El pasado domingo 28 de abril me tocó, por primera vez en mi vida, formar parte de una mesa electoral. Debo confesar que cuando me lo notificaron me cagué en todo lo que se menea, como dice mi cuñada, especialmente porque me privaba de seguir las elecciones como a mí me gusta: estando pendiente desde los primeros datos de participación hasta el resultado final de todos los medios de comunicación a mi alcance.
La experiencia, que comenzó un par de semanas antes con la lectura y relectura del Manual de instrucciones para las personas que integran las mesas electorales que me hicieron llegar desde mi Ayuntamiento y que no estaría de más que todos hojeáramos, fue intensa y me llevó a unas cuantas conclusiones que paso a detallarles.

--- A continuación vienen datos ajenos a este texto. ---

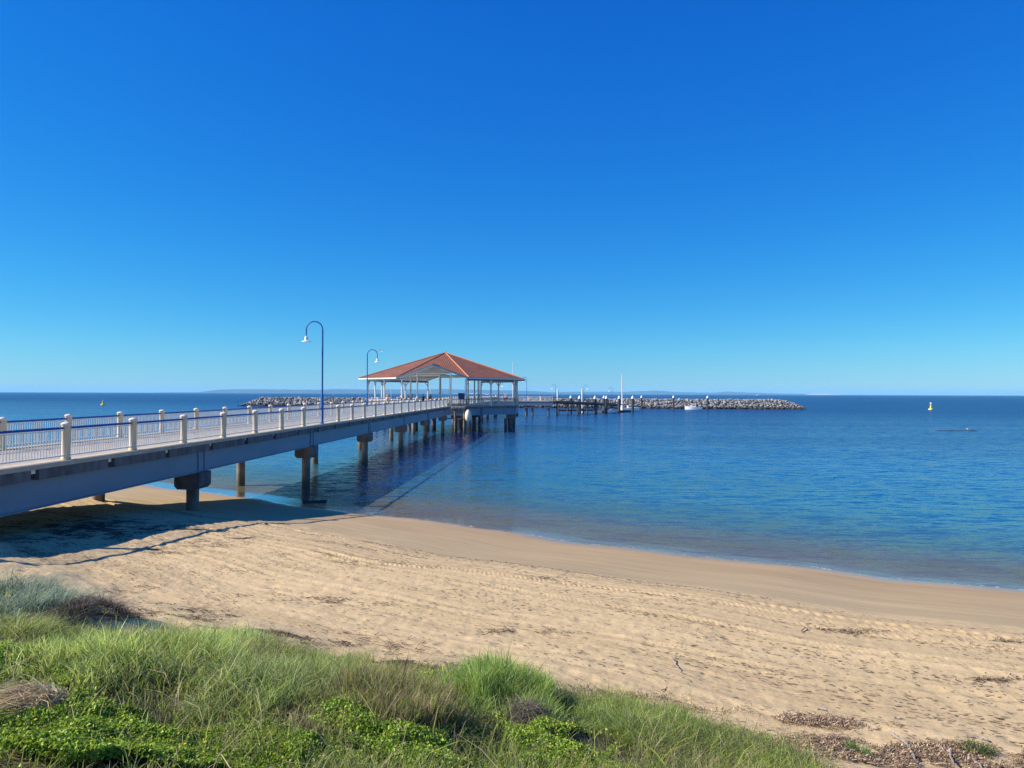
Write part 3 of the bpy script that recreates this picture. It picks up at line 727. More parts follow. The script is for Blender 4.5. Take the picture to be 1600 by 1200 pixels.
# timber walkway and landing
gw = empty('walkway', (xR, yB-3, 0)); tag(gw, 'dark timber walkway sloping down to the right from the outer jetty to the mooring piles', 'walkway')
a_ = Vector((xR-.5, yB-3, DZ-.1)); e_ = Vector((*WP(935, 228), 3.15)); f_ = Vector((*WP(968, 246), 2.45))
def wl(p): return Vector((p[0]-xR, p[1]-yB+3, p[2]))
mb = MB(); mb.bar(wl(a_), wl(e_), 2.4, .3); mb.bar(wl(e_), wl(f_), 2.0, .3); mb.build('deck', M['timber'], gw)
mb = MB(); mb.bar(wl(a_)-Vector((0,1.3,.45)), wl(e_)-Vector((0,1.3,.45)), .2, .55); mb.bar(wl(e_)-Vector((0,1.1,.4)), wl(f_)-Vector((0,1.1,.4)), .2, .4); mb.build('beam', M['darktimber'], gw)
for t_ in np.linspace(.10, .95, 5):
    p = wl(a_.lerp(e_, t_)); mb = MB(); mb.tube([(p.x,p.y-1.1,-8),(p.x,p.y-1.1,p.z-.3)], .22, 8); mb.build('pile', M['darktimber'], gw)
for t_ in np.linspace(0, 1, 15):
    p = wl(a_.lerp(e_, t_)); mb = MB(); mb.bar((p.x,p.y-1.15,p.z),(p.x,p.y-1.15,p.z+1.05), .09); mb.build('rail_post', M['timber'], gw)
mb = MB(); mb.bar(wl(a_)+Vector((0,-1.15,1.0)), wl(e_)+Vector((0,-1.15,1.0)), .07,.09); mb.bar(wl(a_)+Vector((0,-1.15,.55)), wl(e_)+Vector((0,-1.15,.55)), .04,.06)
mb.build('handrail', M['timber'], gw)
x0, y0 = WP(872, 219); x1, y1 = WP(931, 227)
ld = empty('landing', (x0, y0, 0)); tag(ld, 'low dark boat landing platform just above the water below the timber walkway', 'landing')
dx, dy = x1-x0, y1-y0
mb = MB(); mb.bar((0,0,1.05),(dx,dy,1.05), 2.0,.45); mb.build('deck', M['darktimber'], ld)
for t_ in (.02,.34,.66,.98):
    mb = MB(); mb.tube([(dx*t_,dy*t_-.9,-8),(dx*t_,dy*t_-.9,1.5)], .2, 8); mb.build('pile', M['darktimber'], ld)
for t_ in (.0,.22,.6):
    mb = MB(); mb.bar((dx*t_,dy*t_-.9,1.2),(dx*(t_+.18),dy*(t_+.18)-.9,3.1), .22,.22); mb.build('brace', M['darktimber'], ld)
x0, y0 = WP(936, 236); x1, y1 = WP(986, 246)
pn = empty('pontoon', (x0, y0, 0)); tag(pn, 'low floating pontoon between the capped mooring piles with a gangway ramp', 'pontoon')
dx, dy = x1-x0, y1-y0
mb = MB(); mb.bar((0,0,.15),(dx,dy,.15), 2.6,.9); mb.build('float', M['darktimber'], pn)
mb = MB(); mb.bar((2.0,0,2.9),(7.0,1.2,.7), 1.0,.25); mb.bar((2.0,-.5,3.9),(7.0,.7,1.7), .07,.07); mb.build('ramp', M['darktimber'], pn)
mb = MB(); mb.box(dx*.15-.7,dx*.15+.7,-.6,.6,.6,1.8); mb.build('locker', M['girder'], pn)

# mooring piles
def mpile(px, d, label):
    x, y = WP(px, d); root = empty('mooring_pile', (x, y, 0)); tag(root, label, 'mooring pile', 'dark mooring piles with white caps')
    mb = MB(); mb.tube([(0,0,-9),(0,0,4.55)], .40, 12); mb.build('shaft', M['darkpile'], root)
    mb = MB(); mb.lathe([(.46,4.5),(.46,4.72),(.25,5.2),(.03,5.5)], (0,0,0), 12); mb.build('cap', M['lampwhite'], root)
for px, d, lb in [(905.5,221,'leftmost white capped mooring pile, at the end of the low landing'),
                  (929.8,223,'second white capped mooring pile from the left, beside the pontoon ramp'),
                  (947.5,226,'third white capped mooring pile from the left, in front of a shorter pile'),
                  (967.6,233,'white capped mooring pile immediately left of the tall white mast'),
                  (988.6,236,'white capped mooring pile immediately right of the tall white mast'),
                  (1002.6,296,'thinner white capped mooring pile by the breakwater, right of the boats'),
                  (1052.4,292,'white capped mooring pile left of the lone white motorboat'),
                  (1105.7,291,'white capped mooring pile right of the lone white motorboat, the last in the row'),
                  (943.8,262,'shorter white capped pile half hidden behind the third mooring pile'),
                  (892,246,'white capped pile behind the timber walkway')]:
    mpile(px, d, lb)
x_, y_ = WP(972.2, 252); ms = empty('navigation_mast', (x_, y_, 0)); tag(ms, 'very tall white mast rising from the pontoon above the breakwater', 'mast')
mb = MB(); mb.lathe([(.6,-9),(.5,1.6),(.22,2.0),(.18,8),(.14,12.6),(.03,12.7)], (0,0,0), 12); mb.build('shaft', M['white'], ms)
for px, z0, z1, lb in ((871.3, 3.0, 7.2, 'short thick white pole at the start of the timber walkway'), (909.8, 3.0, 7.3, 'short thick white pole right of the leftmost mooring pile')):
    x_, y_ = WP(px, 232); r_ = empty('marker_pole', (x_, y_, 0)); tag(r_, lb, 'pole', 'white marker poles')
    mb = MB(); mb.lathe([(.18,-9),(.18,z0),(.24,z0+.02),(.24,z1)], (0,0,0), 10); mb.build('shaft', M['white'], r_)
    mb = MB(); mb.lathe([(.3,z1),(.3,z1+.1),(.05,z1+.25)], (0,0,0), 10); mb.build('cap', M['cap'], r_)
for px, d, h, dx, lb in ((868.3, 225, 5.3, -1, 'small distant arched lamp at the start of the timber walkway, head to the left'),
                     (912.3, 238, 6.1, 1, 'small distant arched lamp above the timber walkway, head to the right'),
                     (956.5, 250, 5.2, -1, 'small faint lamp left of the tall white mast')):
    x_, y_ = WP(px, d); lamp(x_, y_, 8.85-h if h != 5.2 else 3.0, dx, h, lb)

# ------------------------------------------------------------------ boats
def hull(L_, B_, H_, name, m, parent, loc=(0,0,0)):
    mb = MB(); n = 11; vs = []; fs = []
    for i in range(n):
        t_ = i/(n-1); w = B_/2*(1-max(0,(t_-.45)/.55)**2.2)*(0.9+.1*min(1,t_*4)); w = max(w, .02)
        x = -L_/2 + L_*t_ ; sh = H_*(1+.35*t_**2); rake = .10*L_*max(0, t_-.6)
        vs += [(x-rake*.6, 0, -.35*H_+.25*H_*t_**3), (x-rake*.2, -w*.72, -.05*H_), (x, -w, sh), (x, -w*.86, sh), (x, 0, sh*.93), (x, w*.86, sh), (x, w, sh), (x-rake*.2, w*.72, -.05*H_)]
    for i in range(n-1):
        for k in range(8): k2 = (k+1)%8; fs.append((i*8+k, i*8+k2, (i+1)*8+k2, (i+1)*8+k))
    fs.append(tuple(range(7,-1,-1))); fs.append(tuple((n-1)*8+k for k in range(8)))
    mb.add([(a+loc[0],b+loc[1],c+loc[2]) for a,b,c in vs], fs, 0, True); return mb.build(name, m, parent)
def motorboat(px, d, L_, lb, rz=0., cabin=True):
    x, y = WP(px, d); r_ = empty('motorboat', (x, y, .05), rz); tag(r_, lb, 'boat')
    hull(L_, L_*.34, .95, 'hull', M['lampwhite'], r_)
    if cabin:
        mb = MB(); a = L_
        pr = [(-.12*a,.95),(-.10*a,1.75),(.10*a,1.75),(.22*a,1.05)]
        vs = [(x,-a*.11,z) for x,z in pr]+[(x,a*.11,z) for x,z in pr]
        mb.add(vs, [(0,3,2,1),(4,5,6,7),(0,1,5,4),(1,2,6,5),(2,3,7,6),(3,0,4,7)]); mb.build('cabin', M['lampwhite'], r_)
        mb = MB(); mb.box(-.09*a,.09*a,-a*.112,-a*.111,1.3,1.62); mb.box(-.09*a,.09*a,a*.111,a*.112,1.3,1.62); mb.build('window', M['glassdark'], r_)
    mb = MB(); mb.box(-L_*.5-.35,-L_*.5+.02,-.2,.2,.1,1.3); mb.build('outboard_motor', M['darkpile'], r_)
    return r_
motorboat(1083.5, 288, 6.6, 'white motorboat moored alone in front of the breakwater', rz=PI-.1)
motorboat(984, 262, 7.2, 'white cabin boat moored right of the tall mast behind the capped pile', rz=.15)
motorboat(957, 236, 5.0, 'small open boat lying low beside the pontoon', rz=.3, cabin=False)
def farboat(px, d, L_, lb, mast=0, py=None):
    x, y = WP(px, d); r_ = empty('sailing_boat' if mast else 'ferry', (x, y, 0), .1); tag(r_, lb, 'boat')
    hull(L_, L_*.3, L_*.09, 'hull', M['lampwhite'], r_)
    mb = MB(); mb.box(-L_*.3,L_*.12,-L_*.1,L_*.1,L_*.09,L_*.24); mb.build('cabin', M['lampwhite'], r_)
    if mast:
        mb = MB(); mb.tube([(L_*.05,0,L_*.2),(L_*.05,0,mast)], .12, 6); mb.build('mast', M['white'], r_)
farboat(521, 2600, 9, 'tiny white boat far out below the blue island, left of the pavilion')
farboat(610, 420, 7.5, 'white yacht with thin mast beyond the breakwater, at the left of the pavilion', mast=10)
farboat(671.5, 430, 7.5, 'white yacht beyond the breakwater seen through the middle of the pavilion', mast=10.5)
farboat(762, 2400, 26, 'small white vessel far out, seen under the right eave of the pavilion')
farboat(1184, 4200, 22, 'tiny white vessel on the horizon above the breakwater')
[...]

El pago por ser integrante de una mesa electoral en España está estipulado en 65 euros libres de impuestos (solo faltaría). 65 euros por unas dieciséis horas de trabajo casi ininterrumpido asumiendo, especialmente en el caso de la presidencia, una responsabilidad importante que lleva a estar en vilo toda la jornada. ¿Sería descabellado que fueran personas procedentes de las listas del paro quienes integrasen las mesas electorales? ¿No sería razonable que esos 65 euros, que en cualquier caso no son pago suficiente dada la labor, fuesen a parar a bolsillos de personas que seguramente los necesitan más y que, además, tienen el día posterior libre? Porque por mucho que por ley pueda disponerse de cinco horas al día siguiente para descansar les aseguro que los autónomos, una vez más, no nos podemos permitir ese lujo porque nadie nos abona las horas de trabajo perdidas.
Los representantes de partidos políticos presentes en un colegio electoral (interventores y apoderados) son, en algunos casos, entes que están más por la labor de perturbar que de contribuir a un buen desarrollo de la jornada democrática si de anotarse un voto se trata, llegando incluso al punto de rozar el límite de lo legal. Y aquí debo sin embargo agradecer enormemente que otros estén para lo que deben estar, es decir, para velar porque todo vaya bien y para echar una mano valiosísima, junto con el representante de la administración, a los que forman la mesa.
Los mayores siguen participando muchísimo más que los jóvenes. Aquellos que no pudieron votar durante años valoran enormemente poder hacerlo. En mi mesa una votante de cien años me aseguraba que mientras estuviese viva no iba a desaprovechar una oportunidad que tanto le había costado tener. Muchas personas con dificultades físicas se acercaron y expresaron su agradecimiento por poder ejercer su derecho al voto. Tras algunas de estas experiencias se me hizo mucho más llevadera la jornada.
Tenemos el enorme privilegio de poder elegir a nuestros representantes políticos sin interferencias y libremente, gracias a un sistema electoral que podrá ser mejorable, no lo cuestiono, pero que permite que al menos tres personas designadas por sorteo velen porque quien se acerca a una urna pueda votar lo que desee. Por eso me alegré tanto de que la participación fuese tan alta. Por eso me entristeció que muchísimos jóvenes que claman por algunos derechos no hicieran uso del derecho por excelencia, el de decidir qué quieren que ocurra en su país durante los próximos cuatro años. Pero también por eso me fui a casa, pasada la madrugada, con la satisfacción de haber participado desde el otro lado de la barrera en el enorme engranaje que posibilita que los que van a gobernar este país hayan sido elegidos desde la libertad.